Martín Perna founded Antibalas in 1998.
He plays baritone saxophone and other woodwinds. He began began his informal study of music as a child in late 1970s Philadelphia tuning into radio stations like Power 99, Jazz 90.1, as well as WKDU and WPRB and his parents' respective LP collections which included Carlos Santana, Baba Olatunji, Otis Redding, Marvin Gaye, Billy Cobham, the Beatles, Heatwave, Ronnie Laws, Michael Jackson and Talking Heads. During high school, he began listening to--and later digging for--samples of funk and jazz in late 80s and early 90s music. Briefly introduced to the saxophone while in middle school, he returned to the instrument at age 19 after learning the melody to Pete Rock and CL Smooth's "TROY" " Careless Whisper" and other rap samples with saxophone sounds.
He began making music inadvertently in New York in 1994 after making friends of some teenage jazz musicians who would bring their instruments to his apartment to jam. Through attending shows in the downtown Greenwich Village / East Village music scene at bars and venues like Tramps, Wetlands, Lion's Den, CBGBs, Pyramid Club, Brownies of the early 1990s he linked up at that time with music technology student / multi-instrumentalist Gabriel Roth. The two shared several apartments over the next six years, and Martín absorbed as much as he could from him. He soon found himself recruited to be a part of Roth's nascent Desco Records stable of musicians and the first formations of the Soul Providers and later Sharon Jones and the Dap Kings, recording on most of the early Sharon Jones Desco and Daptone 45s and Sharon's debut LP "Dap Dippin." Motivated in part by Desco's more left field funk explorations like Nino Nardini Pop Riviera and Ravi Harris and the Prophets, and the collaboration with Egypt 80 alumnus Jojo Quo on Daktaris “Soul Explosion” album, he founded Antibalas in 1998.

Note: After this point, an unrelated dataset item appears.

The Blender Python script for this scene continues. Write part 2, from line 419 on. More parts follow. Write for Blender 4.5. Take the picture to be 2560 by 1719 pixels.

In 2001, he began studying shekere and percussion with Madeleine Yayodele Nelson of Women of the Calabash, and in 2006, flute with Felipe Mustelier at the Escuela Nacional de Arte in Havana, Cuba. His voice on the baritone saxophone is inspired and informed by soul, jazz, salsa and African funk saxophonists like Rahsaan Roland Kirk, Ronnie Cuber, Mario Rivera, Tommy McCook, Fela Kuti, Pharoah Sanders, Orlando Julius, Manu Dibango, Igo Chico, Gato Barbieri, Cedric Brooks, Lekan Animashaun and flutists Bobbi Humphries and Johnny Pacheco among many, many others.
Outside of Antibalas, he maintains the musical group Ocote Soul Sounds, a collaboration with Austin-based Adrian Quesada of Grammy-nominated Grupo Fantasma and other musicians spanning from Austin, to LA, to New York to Cali, Colombia and São Paulo, Brazil. As a duo, they created their first album “El Niño y El Sol” in Texas in a week after a chance meeting in Texas in 2004. The album was re-released in 2006 on the ESL Music label followed by “The Alchemist Manifesto” (2008), “Coconut Rock” (2009), and "Taurus" (2011), produced by Eric Hilton of Thievery Corporation. Their latest work is a 45 titled "A Pesar La Vida / Not Yet" in collaboration with Quantic and Chico Mann.
Since 2002 Perna has collaborated with the group TV on the Radio live and in the studio, recording on Satellite, Desperate Youth, Bloodthirsty Babes, Return to Cookie Mountain, and Dear Science. He has also performed and/or recorded with an array of artists including Mark Ronson, Burning Spear, David Byrne, St. Vincent, Public Enemy, the Roots, Baaba Maal, Elvis Costello, Medeski, Martin & Wood, Sinead O’Connor, Scarlett Johansson, Angélique Kidjo, Jovanotti, Santigold and numerous others. (Discography)
In 2014 he served as musical director for a Tribute to Paul Simon at Carnegie Hall, featuring Antibalas as the house band performing on 16 of the 22 songs over the course of the evening. In 2015 he served as musical director again for the Music of David Byrne and Talking Heads at Carnegie Hall. In October, 2015, he and the Antibalas horns were part of house band for "Lean On Me: A Tribute to Bill Withers," also at Carnegie Hall.
Off-stage he has worked on advocacy and policy issues related to immigration reform, music and the arts with the Future of Music Coalition in Washington, DC. He has performed at benefits for New Orleans musicians (2009, 2012), spoke at the 2009 FMC music policy summit in Washington, DC, and has made visits to Capitol Hill to speak with US senators and representatives about open internet, media consolidation, performance rights royalties, and aid to creative workers in New Orleans.
Martín uses SYOS and Theo Wanne mouthpieces and BARI reeds.